**EXERCISE PROMPT**
Print the lines of the listing below verbatim from its first line through the line bearing "cam.matrix_world = M; S.camera = cam". Any pictures are to be omitted.

**DATASET EXTRACT**
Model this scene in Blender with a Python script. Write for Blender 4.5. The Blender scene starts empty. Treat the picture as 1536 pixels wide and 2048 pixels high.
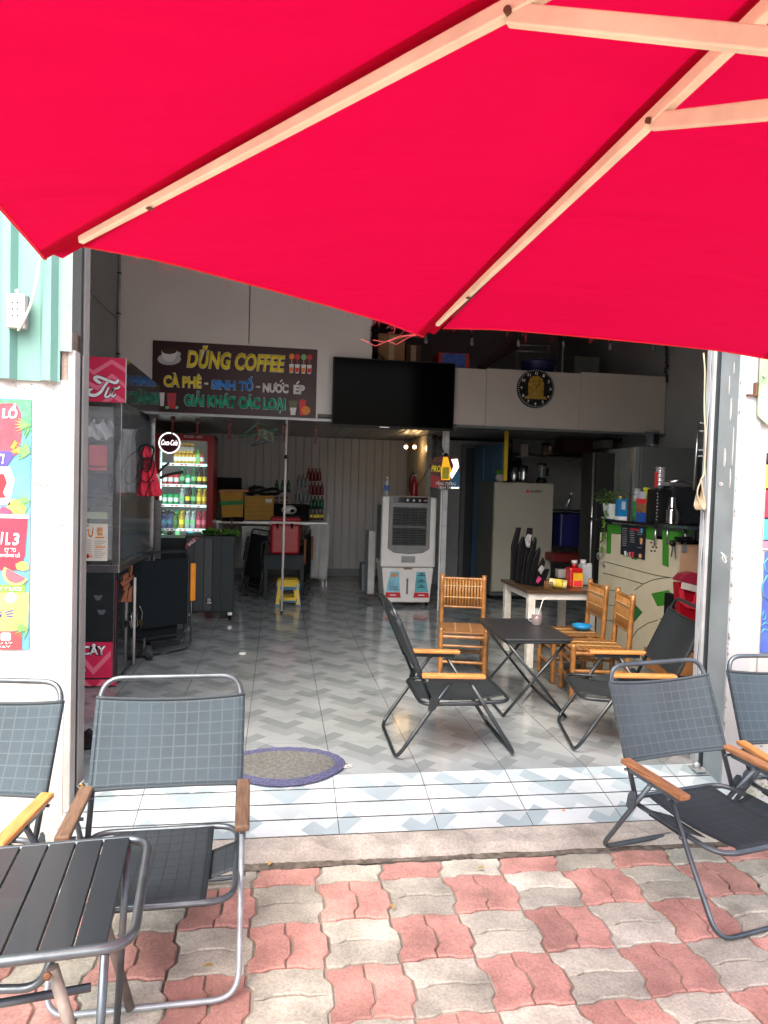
import bpy, bmesh, math, random
from mathutils import Vector, Matrix
random.seed(7)
R = math.radians
S = bpy.context.scene
C = bpy.data.collections.new('place'); S.collection.children.link(C)

# ---------------------------------------------------------------- camera
CAM = Vector((0.1353, -3.2628, 1.3653)); FL = 1410.58
FW = Vector((0.149008, 0.988139, -0.037118)); RT = Vector((0.988554, -0.147964, 0.029459)); UP = Vector((-0.023617, 0.041083, 0.998877))
cd = bpy.data.cameras.new('camera'); cam = bpy.data.objects.new('camera', cd); C.objects.link(cam)
cd.sensor_fit = 'VERTICAL'; cd.sensor_height = 24; cd.lens = FL/2048*24; cd.clip_start = 0.02; cd.clip_end = 1000
M = Matrix.Identity(4)
for i in range(3):
    M[i][0] = RT[i]; M[i][1] = UP[i]; M[i][2] = -FW[i]; M[i][3] = CAM[i]
cam.matrix_world = M; S.camera = cam

# ---------------------------------------------------------------- light
SUN_EL, SUN_AZ = 56, 205
w = bpy.data.worlds.new('World'); S.world = w; w.use_nodes = True
nt = w.node_tree; bg = nt.nodes['Background']; sky = nt.nodes.new('ShaderNodeTexSky')
sky.sky_type = 'NISHITA'; sky.sun_disc = False; sky.sun_elevation = R(SUN_EL); sky.sun_rotation = R(SUN_AZ)
sky.air_density = 1.0; sky.dust_density = 6.0; sky.ozone_density = 0.6
nt.links.new(sky.outputs[0], bg.inputs[0]); bg.inputs[1].default_value = 0.15
sl = bpy.data.lights.new('sun', 'SUN'); sl.energy = 1.4; sl.angle = R(80); sl.color = (1, .975, .94)
so = bpy.data.objects.new('sun', sl); C.objects.link(so)
sd = Vector((math.sin(R(SUN_AZ))*math.cos(R(SUN_EL)), math.cos(R(SUN_AZ))*math.cos(R(SUN_EL)), math.sin(R(SUN_EL))))
so.rotation_euler = sd.to_track_quat('Z', 'Y').to_euler()
S.view_settings.view_transform = 'Standard'; S.view_settings.look = 'None'; S.view_settings.gamma = 1
S.view_settings.exposure = 1.95
S.render.engine = 'CYCLES'
S.cycles.max_bounces = 10; S.cycles.diffuse_bounces = 6

# ---------------------------------------------------------------- helpers
def ray(px, py):
    return (FW*FL + RT*(px-768) - UP*(py-1024)).normalized()
def on(px, py, ax, v):
    d = ray(px, py); return CAM + d*((v-CAM[ax])/d[ax])
def PY(px, py, y): return on(px, py, 1, y)
def PZ(px, py, z=0): return on(px, py, 2, z)
def PX(px, py, x): return on(px, py, 0, x)

MATS = {}
def mat(name, col, rough=.6, metal=0, var=.12, vs=8, bump=0, bs=60, emit=None, es=1, coat=0, trans=0, alpha=1, spec=.5, stretch=None):
    if name in MATS: return MATS[name]
    m = bpy.data.materials.new(name); m.use_nodes = True; n = m.node_tree.nodes; l = m.node_tree.links
    b = n['Principled BSDF']
    b.inputs['Roughness'].default_value = rough; b.inputs['Metallic'].default_value = metal
    b.inputs['Coat Weight'].default_value = coat; b.inputs['Transmission Weight'].default_value = trans
    b.inputs['Alpha'].default_value = alpha; b.inputs['Specular IOR Level'].default_value = spec
    tc = n.new('ShaderNodeTexCoord'); src = tc.outputs['Object']
    if stretch:
        mp = n.new('ShaderNodeMapping'); mp.inputs['Scale'].default_value = stretch; l.new(src, mp.inputs[0]); src = mp.outputs[0]
    nz = n.new('ShaderNodeTexNoise'); nz.inputs['Scale'].default_value = vs; nz.inputs['Detail'].default_value = 6; l.new(src, nz.inputs['Vector'])
    mx = n.new('ShaderNodeMix'); mx.data_type = 'RGBA'
    c = Vector(col[:3])
    mx.inputs[6].default_value = (*(c*(1-var)), 1); mx.inputs[7].default_value = (*[min(1, x*(1+var)) for x in c], 1)
    cr = n.new('ShaderNodeMapRange'); cr.inputs[1].default_value = .3; cr.inputs[2].default_value = .7; l.new(nz.outputs[0], cr.inputs[0])
    l.new(cr.outputs[0], mx.inputs[0]); l.new(mx.outputs[2], b.inputs['Base Color'])
    # roughness variation
    rr = n.new('ShaderNodeMapRange'); rr.inputs[3].default_value = max(0, rough*.85); rr.inputs[4].default_value = min(1, rough*1.2+.02)
    l.new(nz.outputs[0], rr.inputs[0]); l.new(rr.outputs[0], b.inputs['Roughness'])
    if bump:
        n2 = n.new('ShaderNodeTexNoise'); n2.inputs['Scale'].default_value = bs; n2.inputs['Detail'].default_value = 4; l.new(src, n2.inputs['Vector'])
        bp = n.new('ShaderNodeBump'); bp.inputs['Strength'].default_value = bump; bp.inputs['Distance'].default_value = .004
        l.new(n2.outputs[0], bp.inputs['Height']); l.new(bp.outputs[0], b.inputs['Normal'])
    if emit:
        b.inputs['Emission Color'].default_value = (*emit, 1); b.inputs['Emission Strength'].default_value = es
    MATS[name] = m; return m

def nodes_of(m): return m.node_tree.nodes, m.node_tree.links, m.node_tree.nodes['Principled BSDF']
def math_node(n, l, op, a, b=None, c=None):
    k = n.new('ShaderNodeMath'); k.operation = op
    for i, v in enumerate((a, b, c)):
        if v is None: continue
        if isinstance(v, (int, float)): k.inputs[i].default_value = v
        else: l.new(v, k.inputs[i])
    return k.outputs[0]

class MB:
    def __init__(s): s.b = bmesh.new(); s.uv = s.b.loops.layers.uv.new('UVMap'); s.mi = 0
    def face(s, vs, uv=None, smooth=False):
        try: f = s.b.faces.new(vs)
        except ValueError: return None
        f.material_index = s.mi; f.smooth = smooth
        if uv:
            for lp, u in zip(f.loops, uv): lp[s.uv].uv = u
        return f
    def v(s, p): return s.b.verts.new(p)
    def box(s, x0, x1, y0, y1, z0, z1, m=None):
        P = [Vector((x, y, z)) for z in (z0, z1) for y in (y0, y1) for x in (x0, x1)]
        if m is not None: P = [m @ p for p in P]
        V = [s.v(p) for p in P]
        for q in ((0, 2, 3, 1), (4, 5, 7, 6), (0, 1, 5, 4), (2, 6, 7, 3), (0, 4, 6, 2), (1, 3, 7, 5)): s.face([V[i] for i in q])
        return s
    def hexa(s, P):   # 8 pts bottom 4 ccw, top 4
        V = [s.v(p) for p in P]
        for q in ((3, 2, 1, 0), (4, 5, 6, 7), (0, 1, 5, 4), (1, 2, 6, 5), (2, 3, 7, 6), (3, 0, 4, 7)): s.face([V[i] for i in q])
        return s
    def tube(s, pts, r, seg=10, closed=False, cap=True, flat=None, r1=None):
        pts = [Vector(p) for p in pts]; n = len(pts); rings = []
        prev = None
        for i, p in enumerate(pts):
            if closed: t = (pts[(i+1) % n]-pts[i-1])
            else: t = pts[min(i+1, n-1)]-pts[max(i-1, 0)]
            t.normalize()
            if prev is None:
                a = Vector((0, 0, 1)) if abs(t.z) < .9 else Vector((1, 0, 0))
                u = t.cross(a).normalized()
            else:
                u = (prev - t*prev.dot(t))
                if u.length < 1e-5: u = t.orthogonal()
                u.normalize()
            prev = u; w_ = t.cross(u)
            rr = r if r1 is None else r+(r1-r)*i/(n-1)
            ru, rw = (rr, rr) if not flat else (rr*flat[0], rr*flat[1])
            rings.append([s.v(p+u*math.cos(2*math.pi*k/seg)*ru+w_*math.sin(2*math.pi*k/seg)*rw) for k in range(seg)])
        m = n if closed else n-1
        for i in range(m):
            A, B = rings[i], rings[(i+1) % n]
            for k in range(seg): s.face([A[k], A[(k+1) % seg], B[(k+1) % seg], B[k]], smooth=True)
        if cap and not closed: s.face(rings[0][::-1]); s.face(rings[-1])
        return s
    def lathe(s, c, prof, seg=24, axis=(0, 0, 1), cap=True):
        c = Vector(c); ax = Vector(axis).normalized(); u = ax.orthogonal().normalized(); w_ = ax.cross(u); rings = []
        for r, h in prof:
            rings.append([s.v(c+ax*h+(u*math.cos(2*math.pi*k/seg)+w_*math.sin(2*math.pi*k/seg))*max(r, 1e-4)) for k in range(seg)])
        for A, B in zip(rings, rings[1:]):
            for k in range(seg): s.face([A[k], A[(k+1) % seg], B[(k+1) % seg], B[k]], smooth=True)
        if cap: s.face(rings[0][::-1]); s.face(rings[-1])
        return s
    def cyl(s, a, b, r, r1=None, seg=14):
        return s.tube([a, b], r, seg, r1=r1)
    def ball(s, c, r, seg=12, sc=(1, 1, 1), n=7):
        c = Vector(c); rings = []
        for i in range(1, n):
            th = math.pi*i/n
            rings.append([s.v(c+Vector((r*sc[0]*math.sin(th)*math.cos(2*math.pi*k/seg), r*sc[1]*math.sin(th)*math.sin(2*math.pi*k/seg), r*sc[2]*math.cos(th)))) for k in range(seg)])
        for A, B in zip(rings, rings[1:]):
            for k in range(seg): s.face([A[k], B[k], B[(k+1) % seg], A[(k+1) % seg]], smooth=True)
        t = s.v(c+Vector((0, 0, r*sc[2]))); b = s.v(c-Vector((0, 0, r*sc[2])))
        for k in range(seg): s.face([t, rings[0][k], rings[0][(k+1) % seg]], smooth=True); s.face([b, rings[-1][(k+1) % seg], rings[-1][k]], smooth=True)
        return s
    def sheet(s, f, nu, nv, thick=None, smooth=True, uvs=(1, 1)):
        G = [[s.v(f(i/nu, j/nv)) for j in range(nv+1)] for i in range(nu+1)]
        for i in range(nu):
            for j in range(nv):
                s.face([G[i][j], G[i+1][j], G[i+1][j+1], G[i][j+1]], [(a/nu*uvs[0], b/nv*uvs[1]) for a, b in ((i, j), (i+1, j), (i+1, j+1), (i, j+1))], smooth)
        return s
    def prism(s, poly, o, u, v, n, d0, d1):
        o, u, v, n = map(Vector, (o, u, v, n))
        A = [s.v(o+u*a+v*b+n*d0) for a, b in poly]; B = [s.v(o+u*a+v*b+n*d1) for a, b in poly]
        s.face(A[::-1]); s.face(B)
        for i in range(len(poly)): j = (i+1) % len(poly); s.face([A[i], A[j], B[j], B[i]])
        return s
    def build(s, name, m, parent=None, bevel=0, solid=0, fixn=True, sub=0):
        if fixn: bmesh.ops.recalc_face_normals(s.b, faces=s.b.faces)
        me = bpy.data.meshes.new(name); s.b.to_mesh(me); s.b.free()
        for k in (m if isinstance(m, (list, tuple)) else [m]): me.materials.append(k)
        o = bpy.data.objects.new(name, me); C.objects.link(o)
        if parent: o.parent = parent
        if sub:
            q = o.modifiers.new('s', 'SUBSURF'); q.levels = sub; q.render_levels = sub
        if solid:
            q = o.modifiers.new('t', 'SOLIDIFY'); q.thickness = solid; q.offset = 0
        if bevel:
            q = o.modifiers.new('b', 'BEVEL'); q.width = bevel; q.segments = 2; q.limit_method = 'ANGLE'; q.angle_limit = R(40)
        return o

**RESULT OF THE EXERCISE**
Model this scene in Blender with a Python script. Write for Blender 4.5. The Blender scene starts empty. Treat the picture as 1536 pixels wide and 2048 pixels high.
import bpy, bmesh, math, random
from mathutils import Vector, Matrix
random.seed(7)
R = math.radians
S = bpy.context.scene
C = bpy.data.collections.new('place'); S.collection.children.link(C)

# ---------------------------------------------------------------- camera
CAM = Vector((0.1353, -3.2628, 1.3653)); FL = 1410.58
FW = Vector((0.149008, 0.988139, -0.037118)); RT = Vector((0.988554, -0.147964, 0.029459)); UP = Vector((-0.023617, 0.041083, 0.998877))
cd = bpy.data.cameras.new('camera'); cam = bpy.data.objects.new('camera', cd); C.objects.link(cam)
cd.sensor_fit = 'VERTICAL'; cd.sensor_height = 24; cd.lens = FL/2048*24; cd.clip_start = 0.02; cd.clip_end = 1000
M = Matrix.Identity(4)
for i in range(3):
    M[i][0] = RT[i]; M[i][1] = UP[i]; M[i][2] = -FW[i]; M[i][3] = CAM[i]
cam.matrix_world = M; S.camera = cam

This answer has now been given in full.